Namun, perang tarif yang diprakarsai Amerika Serikat sebenarnya tak hanya berdampak pada mitra dagang, tetapi juga konsumennya sendiri. Tarif 19 persen yang dikenakan terhadap produk ekspor Indonesia, menurut Sumual, sebenarnya lebih membebani konsumen Amerika Serikat ketimbang eksportir Indonesia.
"Tapi ini yang cerdik dari Trump. Ia menyampaikan seolah Indonesia dikenai tarif, padahal yang membayar adalah warga Amerika Serikat itu sendiri,” ujar David saat berbicara di acara Editors Briefing Bank Indonesia, di Labuan Bajo, Nusa Tenggara Timur, Jumat (18/7/2025) lalu.
Sebab kebijakan tarif ini menurut David, memang untuk meringankan beban APBN AS. Sempat disampaikan oleh Menteri Keuangan AS Scott Bessent, bahwa AS bisa mendapat pemasukan 300 miliar-400 miliar dolar dari pendapatan tarif ini.
Peluang diversifikasi pasar
Selain Amerika Serikat, kini Indonesia juga membuka pintu ke pasar alternatif melalui perjanjian Indonesia–European Union Comprehensive Economic Partnership Agreement (IEU–CEPA), yang akhirnya tuntas setelah negosiasi panjang selama belasan tahun.
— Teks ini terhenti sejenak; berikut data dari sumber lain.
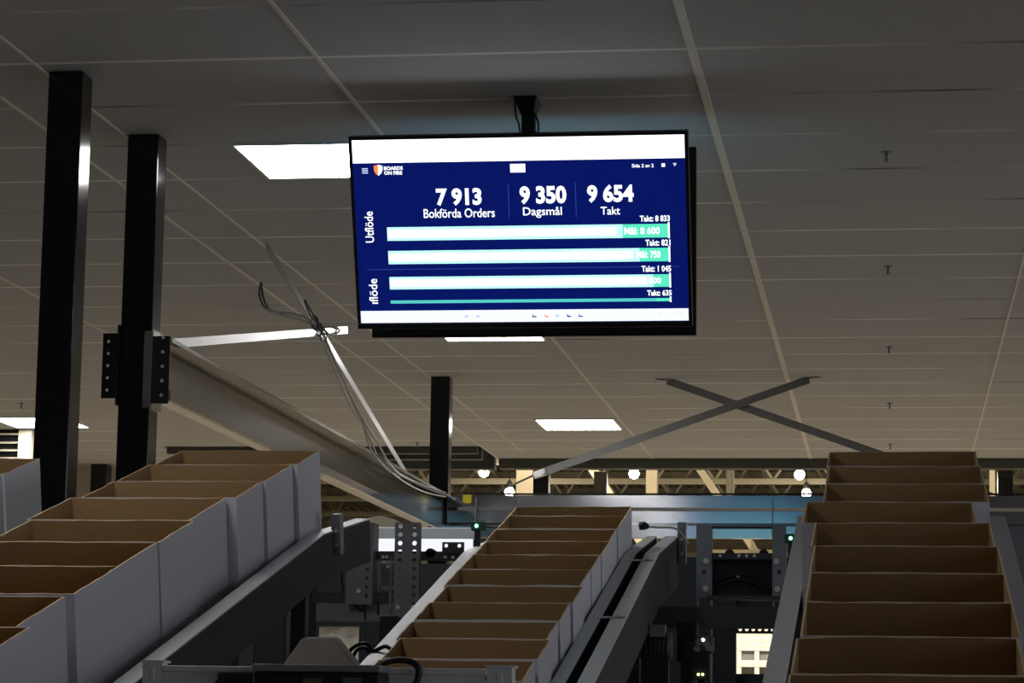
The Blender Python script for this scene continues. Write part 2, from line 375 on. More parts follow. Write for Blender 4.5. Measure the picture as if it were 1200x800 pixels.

David mengatakan kesepakatan ini memberi ruang bagi ekspor produk Indonesia untuk masuk ke kawasan Eropa dengan beban tarif yang lebih ringan.
"Ini kita harapkan bisa jadi alternatif market. Kita juga bisa kembangkan ke negara lain baik itu Asia, Amerika Latin, supaya bisa ada pasar alternatif selain AS," ujar David.
Dengan lebih dari 30 jenis produk ekspor ke Amerika Serikat dan adanya potensi trade diversion akibat tarif tinggi ke negara-negara seperti China, Indonesia memiliki momentum yang kuat untuk memaksimalkan posisi tawarnya. Tarif rendah tidak hanya menarik perhatian importir, tetapi juga memberi keunggulan kompetitif yang krusial di pasar internasional.
"Ini kesempatan kita untuk menambah ekspor," katanya.